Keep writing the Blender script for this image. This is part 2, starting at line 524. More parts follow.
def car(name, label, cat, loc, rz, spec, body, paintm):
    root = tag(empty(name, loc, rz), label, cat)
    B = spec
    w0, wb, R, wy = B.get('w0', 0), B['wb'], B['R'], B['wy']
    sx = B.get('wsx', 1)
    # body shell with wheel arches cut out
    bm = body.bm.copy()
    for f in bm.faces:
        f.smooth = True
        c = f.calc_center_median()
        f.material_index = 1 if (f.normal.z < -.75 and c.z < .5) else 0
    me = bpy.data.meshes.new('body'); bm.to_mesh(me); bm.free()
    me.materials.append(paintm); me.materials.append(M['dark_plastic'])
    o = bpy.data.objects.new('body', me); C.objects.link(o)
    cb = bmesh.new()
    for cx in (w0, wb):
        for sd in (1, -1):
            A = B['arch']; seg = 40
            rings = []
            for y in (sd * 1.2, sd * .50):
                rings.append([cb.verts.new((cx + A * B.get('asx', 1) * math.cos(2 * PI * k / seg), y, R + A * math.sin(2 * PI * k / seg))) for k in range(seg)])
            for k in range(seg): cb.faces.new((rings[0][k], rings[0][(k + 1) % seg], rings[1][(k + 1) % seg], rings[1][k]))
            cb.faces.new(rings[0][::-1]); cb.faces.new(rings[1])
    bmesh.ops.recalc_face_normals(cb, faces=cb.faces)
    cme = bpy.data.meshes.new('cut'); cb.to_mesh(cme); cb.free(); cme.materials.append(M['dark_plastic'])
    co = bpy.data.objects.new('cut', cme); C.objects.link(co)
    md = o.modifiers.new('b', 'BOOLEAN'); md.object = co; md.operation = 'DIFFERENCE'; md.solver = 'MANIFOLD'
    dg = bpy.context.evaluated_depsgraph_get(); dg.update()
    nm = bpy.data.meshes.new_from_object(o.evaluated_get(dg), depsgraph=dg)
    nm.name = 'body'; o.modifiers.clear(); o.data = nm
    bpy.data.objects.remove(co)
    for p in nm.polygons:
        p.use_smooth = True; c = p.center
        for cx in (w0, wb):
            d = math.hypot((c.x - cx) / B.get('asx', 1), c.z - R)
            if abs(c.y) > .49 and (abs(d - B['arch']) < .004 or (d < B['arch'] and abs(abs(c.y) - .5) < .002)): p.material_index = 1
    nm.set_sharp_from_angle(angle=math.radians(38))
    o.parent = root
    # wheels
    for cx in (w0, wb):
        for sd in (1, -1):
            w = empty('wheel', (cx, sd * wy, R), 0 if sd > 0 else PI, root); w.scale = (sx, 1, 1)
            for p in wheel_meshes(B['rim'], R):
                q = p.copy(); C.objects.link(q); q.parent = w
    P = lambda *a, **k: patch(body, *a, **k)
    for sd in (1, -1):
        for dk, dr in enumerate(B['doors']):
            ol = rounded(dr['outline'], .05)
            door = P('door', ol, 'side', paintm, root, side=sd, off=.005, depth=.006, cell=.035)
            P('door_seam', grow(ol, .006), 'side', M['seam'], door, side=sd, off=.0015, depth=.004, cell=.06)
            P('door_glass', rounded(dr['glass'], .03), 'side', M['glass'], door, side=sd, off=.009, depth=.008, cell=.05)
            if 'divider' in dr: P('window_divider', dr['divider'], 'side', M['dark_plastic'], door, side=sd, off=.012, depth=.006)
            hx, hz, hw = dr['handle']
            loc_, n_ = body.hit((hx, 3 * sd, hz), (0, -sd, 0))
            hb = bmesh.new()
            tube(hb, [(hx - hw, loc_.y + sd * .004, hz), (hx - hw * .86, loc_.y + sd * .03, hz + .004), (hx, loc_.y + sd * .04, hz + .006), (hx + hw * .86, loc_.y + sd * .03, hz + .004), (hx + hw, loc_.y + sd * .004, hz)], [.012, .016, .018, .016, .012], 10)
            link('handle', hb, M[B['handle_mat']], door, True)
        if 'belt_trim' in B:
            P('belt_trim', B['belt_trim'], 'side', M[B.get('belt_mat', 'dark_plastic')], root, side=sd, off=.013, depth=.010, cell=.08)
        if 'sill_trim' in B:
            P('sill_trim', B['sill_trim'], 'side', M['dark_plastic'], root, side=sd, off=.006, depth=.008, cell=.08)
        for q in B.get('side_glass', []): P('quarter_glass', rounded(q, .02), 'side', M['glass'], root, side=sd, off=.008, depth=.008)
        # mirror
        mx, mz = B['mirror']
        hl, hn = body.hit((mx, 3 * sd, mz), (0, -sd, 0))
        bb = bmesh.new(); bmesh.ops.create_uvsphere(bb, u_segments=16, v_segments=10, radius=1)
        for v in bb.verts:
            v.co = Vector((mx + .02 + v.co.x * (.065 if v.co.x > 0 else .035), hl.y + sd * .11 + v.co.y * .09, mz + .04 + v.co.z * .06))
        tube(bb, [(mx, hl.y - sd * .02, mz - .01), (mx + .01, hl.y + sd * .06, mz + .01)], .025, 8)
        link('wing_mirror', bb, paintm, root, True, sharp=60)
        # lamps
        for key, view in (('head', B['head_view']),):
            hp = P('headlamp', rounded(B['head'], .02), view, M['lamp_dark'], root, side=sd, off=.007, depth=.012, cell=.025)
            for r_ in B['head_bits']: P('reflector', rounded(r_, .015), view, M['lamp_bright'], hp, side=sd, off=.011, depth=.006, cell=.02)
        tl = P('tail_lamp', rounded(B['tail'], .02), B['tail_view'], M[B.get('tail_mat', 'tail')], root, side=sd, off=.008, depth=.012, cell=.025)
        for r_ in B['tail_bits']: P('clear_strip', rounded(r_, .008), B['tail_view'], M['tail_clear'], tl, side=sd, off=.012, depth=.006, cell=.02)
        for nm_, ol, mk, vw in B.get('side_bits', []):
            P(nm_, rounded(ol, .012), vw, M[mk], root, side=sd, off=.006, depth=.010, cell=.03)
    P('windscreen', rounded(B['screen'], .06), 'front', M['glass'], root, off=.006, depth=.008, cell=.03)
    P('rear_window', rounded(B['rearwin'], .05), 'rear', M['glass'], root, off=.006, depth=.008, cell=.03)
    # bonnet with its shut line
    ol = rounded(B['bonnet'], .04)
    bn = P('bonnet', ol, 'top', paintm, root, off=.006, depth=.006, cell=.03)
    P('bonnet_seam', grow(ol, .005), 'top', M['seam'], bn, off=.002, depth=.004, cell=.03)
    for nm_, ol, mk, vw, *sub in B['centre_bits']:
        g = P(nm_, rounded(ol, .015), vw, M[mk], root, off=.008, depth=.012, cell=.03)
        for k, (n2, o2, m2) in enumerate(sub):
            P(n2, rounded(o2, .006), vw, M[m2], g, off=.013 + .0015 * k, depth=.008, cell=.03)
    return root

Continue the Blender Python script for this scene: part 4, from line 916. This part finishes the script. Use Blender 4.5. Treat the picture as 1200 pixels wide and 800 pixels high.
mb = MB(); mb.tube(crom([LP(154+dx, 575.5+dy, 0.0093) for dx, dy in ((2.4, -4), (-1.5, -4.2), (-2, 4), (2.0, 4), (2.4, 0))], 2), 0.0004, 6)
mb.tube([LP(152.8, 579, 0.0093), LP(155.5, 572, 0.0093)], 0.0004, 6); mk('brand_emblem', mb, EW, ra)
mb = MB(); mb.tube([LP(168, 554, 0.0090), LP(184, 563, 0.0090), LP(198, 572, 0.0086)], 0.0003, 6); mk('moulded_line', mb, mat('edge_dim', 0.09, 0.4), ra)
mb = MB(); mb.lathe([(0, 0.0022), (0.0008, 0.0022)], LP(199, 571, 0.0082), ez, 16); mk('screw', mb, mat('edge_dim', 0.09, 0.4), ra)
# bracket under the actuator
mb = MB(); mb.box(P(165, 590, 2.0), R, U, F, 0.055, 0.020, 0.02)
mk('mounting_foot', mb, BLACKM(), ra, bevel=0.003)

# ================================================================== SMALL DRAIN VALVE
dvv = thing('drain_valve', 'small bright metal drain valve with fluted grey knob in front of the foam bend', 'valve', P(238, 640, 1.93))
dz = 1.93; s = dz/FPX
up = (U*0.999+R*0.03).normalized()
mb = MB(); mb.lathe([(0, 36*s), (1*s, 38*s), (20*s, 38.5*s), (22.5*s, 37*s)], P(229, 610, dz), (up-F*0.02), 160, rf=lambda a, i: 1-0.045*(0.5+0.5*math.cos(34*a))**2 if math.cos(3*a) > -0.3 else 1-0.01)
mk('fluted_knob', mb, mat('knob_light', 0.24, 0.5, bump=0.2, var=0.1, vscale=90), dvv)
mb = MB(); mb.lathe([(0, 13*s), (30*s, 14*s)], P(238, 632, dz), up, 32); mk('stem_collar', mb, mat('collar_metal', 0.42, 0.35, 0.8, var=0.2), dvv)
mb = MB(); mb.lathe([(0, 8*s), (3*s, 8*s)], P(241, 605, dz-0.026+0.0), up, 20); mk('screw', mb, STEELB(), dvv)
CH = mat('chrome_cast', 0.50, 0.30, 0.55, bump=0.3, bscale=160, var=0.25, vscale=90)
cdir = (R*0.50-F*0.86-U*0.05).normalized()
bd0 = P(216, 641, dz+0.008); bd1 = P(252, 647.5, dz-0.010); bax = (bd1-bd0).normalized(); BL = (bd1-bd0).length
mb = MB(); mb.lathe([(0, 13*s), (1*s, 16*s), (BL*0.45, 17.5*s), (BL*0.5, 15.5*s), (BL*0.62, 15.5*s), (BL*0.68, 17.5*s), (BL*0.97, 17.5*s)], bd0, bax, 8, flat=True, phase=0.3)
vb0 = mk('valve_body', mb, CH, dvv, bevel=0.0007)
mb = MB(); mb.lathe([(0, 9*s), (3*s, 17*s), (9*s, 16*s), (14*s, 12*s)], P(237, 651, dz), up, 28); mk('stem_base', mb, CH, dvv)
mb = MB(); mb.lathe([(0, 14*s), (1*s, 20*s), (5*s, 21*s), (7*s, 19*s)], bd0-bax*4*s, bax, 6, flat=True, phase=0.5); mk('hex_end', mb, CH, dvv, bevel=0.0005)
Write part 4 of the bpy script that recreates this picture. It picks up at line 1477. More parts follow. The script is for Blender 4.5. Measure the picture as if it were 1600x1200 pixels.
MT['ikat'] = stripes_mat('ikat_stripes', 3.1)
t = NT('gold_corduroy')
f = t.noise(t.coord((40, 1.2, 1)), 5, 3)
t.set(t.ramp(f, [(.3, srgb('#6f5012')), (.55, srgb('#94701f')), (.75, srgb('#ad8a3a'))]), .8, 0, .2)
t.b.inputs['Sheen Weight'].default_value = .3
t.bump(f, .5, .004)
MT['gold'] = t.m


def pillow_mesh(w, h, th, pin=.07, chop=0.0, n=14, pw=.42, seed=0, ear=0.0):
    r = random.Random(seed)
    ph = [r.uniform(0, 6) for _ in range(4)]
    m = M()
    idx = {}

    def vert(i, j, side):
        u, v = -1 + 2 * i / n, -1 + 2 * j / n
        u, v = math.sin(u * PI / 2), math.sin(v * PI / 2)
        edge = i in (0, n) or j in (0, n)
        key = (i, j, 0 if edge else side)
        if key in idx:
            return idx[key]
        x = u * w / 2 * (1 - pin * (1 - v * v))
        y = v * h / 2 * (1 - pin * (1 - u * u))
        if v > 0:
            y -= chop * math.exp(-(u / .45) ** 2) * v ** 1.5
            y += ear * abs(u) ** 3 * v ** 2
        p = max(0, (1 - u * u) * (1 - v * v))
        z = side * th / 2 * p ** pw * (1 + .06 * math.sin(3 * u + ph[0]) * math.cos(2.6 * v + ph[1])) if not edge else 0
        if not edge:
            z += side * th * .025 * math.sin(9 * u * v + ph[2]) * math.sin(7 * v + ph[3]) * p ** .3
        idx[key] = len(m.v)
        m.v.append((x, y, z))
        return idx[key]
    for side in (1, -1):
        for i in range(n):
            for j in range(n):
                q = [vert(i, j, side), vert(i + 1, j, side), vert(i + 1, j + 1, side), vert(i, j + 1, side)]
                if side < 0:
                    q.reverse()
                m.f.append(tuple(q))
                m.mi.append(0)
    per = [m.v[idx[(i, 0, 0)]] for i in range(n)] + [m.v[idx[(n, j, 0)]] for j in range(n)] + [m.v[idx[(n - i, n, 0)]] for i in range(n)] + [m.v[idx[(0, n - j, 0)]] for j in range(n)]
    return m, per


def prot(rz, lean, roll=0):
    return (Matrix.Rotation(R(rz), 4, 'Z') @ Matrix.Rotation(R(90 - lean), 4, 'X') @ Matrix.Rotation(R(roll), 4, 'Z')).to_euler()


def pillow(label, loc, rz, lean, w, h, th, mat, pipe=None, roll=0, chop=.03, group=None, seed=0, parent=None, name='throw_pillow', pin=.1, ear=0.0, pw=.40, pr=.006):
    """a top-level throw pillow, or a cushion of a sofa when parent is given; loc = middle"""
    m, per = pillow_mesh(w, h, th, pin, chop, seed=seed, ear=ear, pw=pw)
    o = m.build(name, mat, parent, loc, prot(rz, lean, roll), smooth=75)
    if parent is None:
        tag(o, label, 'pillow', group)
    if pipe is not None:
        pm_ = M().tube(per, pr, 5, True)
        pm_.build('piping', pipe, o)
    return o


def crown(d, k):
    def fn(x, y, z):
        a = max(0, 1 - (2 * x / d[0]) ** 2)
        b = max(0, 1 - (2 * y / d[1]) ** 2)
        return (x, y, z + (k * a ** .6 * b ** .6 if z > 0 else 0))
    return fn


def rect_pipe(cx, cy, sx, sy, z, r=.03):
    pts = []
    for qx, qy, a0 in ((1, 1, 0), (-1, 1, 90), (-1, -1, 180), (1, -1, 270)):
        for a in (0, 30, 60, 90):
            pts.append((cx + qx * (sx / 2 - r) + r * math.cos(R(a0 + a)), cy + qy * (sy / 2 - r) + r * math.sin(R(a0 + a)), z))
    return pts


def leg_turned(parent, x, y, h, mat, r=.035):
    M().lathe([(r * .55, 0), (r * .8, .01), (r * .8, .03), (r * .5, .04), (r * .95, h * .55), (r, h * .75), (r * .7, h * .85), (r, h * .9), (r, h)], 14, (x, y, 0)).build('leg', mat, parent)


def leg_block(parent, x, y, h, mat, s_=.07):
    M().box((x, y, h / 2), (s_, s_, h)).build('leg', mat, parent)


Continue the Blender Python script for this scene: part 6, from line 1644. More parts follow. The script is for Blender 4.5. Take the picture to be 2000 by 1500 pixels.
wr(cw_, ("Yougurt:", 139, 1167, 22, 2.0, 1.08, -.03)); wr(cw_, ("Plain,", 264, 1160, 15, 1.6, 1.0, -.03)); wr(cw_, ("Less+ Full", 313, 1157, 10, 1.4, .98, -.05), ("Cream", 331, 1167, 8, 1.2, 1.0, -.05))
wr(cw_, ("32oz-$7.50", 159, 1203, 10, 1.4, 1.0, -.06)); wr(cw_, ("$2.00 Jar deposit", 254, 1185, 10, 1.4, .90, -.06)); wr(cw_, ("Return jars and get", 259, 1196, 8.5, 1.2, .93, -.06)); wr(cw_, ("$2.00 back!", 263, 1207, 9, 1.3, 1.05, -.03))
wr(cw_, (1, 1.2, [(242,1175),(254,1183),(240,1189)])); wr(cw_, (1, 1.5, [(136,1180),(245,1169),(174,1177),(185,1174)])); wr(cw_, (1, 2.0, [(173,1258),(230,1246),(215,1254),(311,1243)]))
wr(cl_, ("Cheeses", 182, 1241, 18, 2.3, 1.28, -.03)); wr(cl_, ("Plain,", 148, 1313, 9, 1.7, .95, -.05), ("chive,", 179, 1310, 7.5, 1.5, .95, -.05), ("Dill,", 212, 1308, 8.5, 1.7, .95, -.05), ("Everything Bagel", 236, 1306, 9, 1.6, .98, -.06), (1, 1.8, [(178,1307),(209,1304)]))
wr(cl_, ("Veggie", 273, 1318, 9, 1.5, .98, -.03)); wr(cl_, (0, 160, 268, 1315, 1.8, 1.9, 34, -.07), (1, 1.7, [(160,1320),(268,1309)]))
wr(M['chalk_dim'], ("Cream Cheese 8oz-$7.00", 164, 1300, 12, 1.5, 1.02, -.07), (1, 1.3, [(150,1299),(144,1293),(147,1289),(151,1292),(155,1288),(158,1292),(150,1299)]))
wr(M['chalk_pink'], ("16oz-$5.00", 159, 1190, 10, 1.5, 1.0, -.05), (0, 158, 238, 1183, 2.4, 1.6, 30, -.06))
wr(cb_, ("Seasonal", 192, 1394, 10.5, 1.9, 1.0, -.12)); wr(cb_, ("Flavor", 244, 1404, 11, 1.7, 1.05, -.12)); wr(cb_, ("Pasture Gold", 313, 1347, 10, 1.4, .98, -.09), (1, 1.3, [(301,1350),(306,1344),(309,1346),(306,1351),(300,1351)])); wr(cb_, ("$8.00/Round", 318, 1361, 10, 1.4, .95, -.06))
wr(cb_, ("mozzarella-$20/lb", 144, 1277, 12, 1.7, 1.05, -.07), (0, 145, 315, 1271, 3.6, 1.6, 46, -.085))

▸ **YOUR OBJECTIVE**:
From the entries above, give again exactly the lines running from the line with "Continue the Blender Python script for this scene: part 4, from" to the line with "mk('mounting_foot', mb, BLACKM(), ra, bevel=0.003)"; include both of those lines.

▸ **IN RESPONSE**:
Continue the Blender Python script for this scene: part 4, from line 916. This part finishes the script. Use Blender 4.5. Treat the picture as 1200 pixels wide and 800 pixels high.
mb = MB(); mb.tube(crom([LP(154+dx, 575.5+dy, 0.0093) for dx, dy in ((2.4, -4), (-1.5, -4.2), (-2, 4), (2.0, 4), (2.4, 0))], 2), 0.0004, 6)
mb.tube([LP(152.8, 579, 0.0093), LP(155.5, 572, 0.0093)], 0.0004, 6); mk('brand_emblem', mb, EW, ra)
mb = MB(); mb.tube([LP(168, 554, 0.0090), LP(184, 563, 0.0090), LP(198, 572, 0.0086)], 0.0003, 6); mk('moulded_line', mb, mat('edge_dim', 0.09, 0.4), ra)
mb = MB(); mb.lathe([(0, 0.0022), (0.0008, 0.0022)], LP(199, 571, 0.0082), ez, 16); mk('screw', mb, mat('edge_dim', 0.09, 0.4), ra)
# bracket under the actuator
mb = MB(); mb.box(P(165, 590, 2.0), R, U, F, 0.055, 0.020, 0.02)
mk('mounting_foot', mb, BLACKM(), ra, bevel=0.003)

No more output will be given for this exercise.